You can call it pretending if you'd like(though I don't think someone like
@InternetHero is pretending) but the point is in theory they actually care about spreading their religion to other people in order to save their souls while the Jews really don't which is probably why its far harder to convert to Judaism than it is Islam or Christianity.
Hmm, that is a complicated question as well, I am not at all wise enough to answer it.
All I can say is a bit I know from a prophetic dream I had that came true, so this is purely my own theological understanding of God and mixed with my wholly incomplete opinion of the divine:
I am interested in spreading the Word of Christ, and mainly as to walk in the footsteps of Christ I feel is the easiest way to know God,
He has told you, O man, what is good;
and what does the Lord require of you
but to do justice, and to love kindness,
and to walk humbly with your God?
I think there are
some nonbelievers who can be saved if they walk the right path even apart from religion, many Muslims who know God's love and peace be upon them all, and I am sure many Jews who have faith in their hearts.
Who is righteous before God?
That there is one judge is something all could agree on, and that a Buddhist monk who dedicated himself to finding peace, a lonely traveler who only saw the good in others?
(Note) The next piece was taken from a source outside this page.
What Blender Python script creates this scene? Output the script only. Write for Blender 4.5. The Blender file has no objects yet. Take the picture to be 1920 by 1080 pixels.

Would he perform a miracle in one moment, and deny Christian love, Muslim loyalty, or Jewish wisdom in the next? As well, what virtues have I forgotten that a Muslim or Jewish man may know so well?
Who is righteous before God?
He in my belief is the one who has shown the narrow path, and religion makes it a whole lot easier to be one who can know, respect, and have the "power, love, and self-control" that God gives.
Some who are outside of The Word may well make the journey, but do not know if few or many can walk that road through life alone. It is hard to stand on our own when the whole world always turns against what is right and righteous.
God saves, not me, not anyone. What "Word" do we have? What "wisdom" can be promised by us in this age or any age?
I don't want a religion to spread, I don't want people to be forced to say "Hail Mary," I don't want anyone to do anything they do not want to do, or force anyone to do anything. Because our hearts all must choose, and in that, I hope and pray we all choose wisely. Hope in the Greek sense, of "confident assurance."
I would love though for everyone to turn and see the universe, bigger than we could have fathomed, has a love that is greater still than all those distant stars.
As we all respect and admire lowly things, that it would worth bending the knee, bending our head, low to the ground held taught by time and space to say, "Oh Creator, thank you, thank you that you could love me, love us, and love a world so small, that the darkness would be as light to you, darkness no more, you light of the world O greatest God!"